Auch Wettbewerbe möchte der Verband wieder initiieren.
Ein wichtiger Punkt steht auch auf der Agenda der neuen Vereinigung: das liebe Geld. Auf den Seiten der Allgemeinen Rabbinerkonferenz (ARK) gibt es die Rubrik SchazMaz, die eine Abkürzung für »Schaliach Zibur« und »More Zedek« (Vorbeter und Religionslehrer) ist. Die Abkürzung steht für ein Programm der ARK, das Gemeinden, die in der Gründungsphase sind oder aufgrund ihrer Größe weder Rabbinerin oder Rabbiner haben noch Kantorinnen oder Kantoren, eine rabbinische oder kantorale Grundversorgung gewährleisten soll.
missverhältnis Es beinhalte auch eine Tabelle, in deren zweiter Spalte die Honorare der Kantoren aufgelistet seien, so Levitin. »Ein Rabbiner bekommt wesentlich mehr Geld«, meint er.

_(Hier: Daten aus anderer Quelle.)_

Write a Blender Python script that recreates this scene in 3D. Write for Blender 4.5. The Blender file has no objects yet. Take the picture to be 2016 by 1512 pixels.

Das gehe aus der ersten Spalte hervor. Zwischen den Gehältern bestehe ein großes »Missverhältnis«, das der Tätigkeit eines Kantors nicht gerecht werde. Ferner würden die Kantorinnen und Kantoren nicht der ARK angehören, und die Tabelle sei »ohne jeglichen Dialog mit uns« entstanden.«
Andreas Nachama, Vorsitzender der ARK, erklärte im Gespräch mit der Jüdischen Allgemeinen: »Dieses Programm wurde vor 16 Jahren ins Leben gerufen.« Damals hätte es nur wenige Kantoren gegeben.
Der Verband Jüdischer Kantoren will demnächst Tagungen, Fortbildungen und Treffen planen. »Wir wollen uns kennenlernen.« Der Vorgängerverband war Anfang des 20. Jahrhunderts sehr aktiv. Seine Zeitschrift »Der jüdische Kantor« erschien sechsmal im Jahr. Ebenso wurden Kompositionswettbewerbe initiiert, damit auch neue Melodien Einzug in die Synagoge finden. Diese wurden in einem Band 1930 veröffentlicht, der im Leo Baeck Institute in den USA archiviert ist. Diese Zeitschrift will auch der neue Verband Jüdischer Kantoren wieder ins Leben rufen.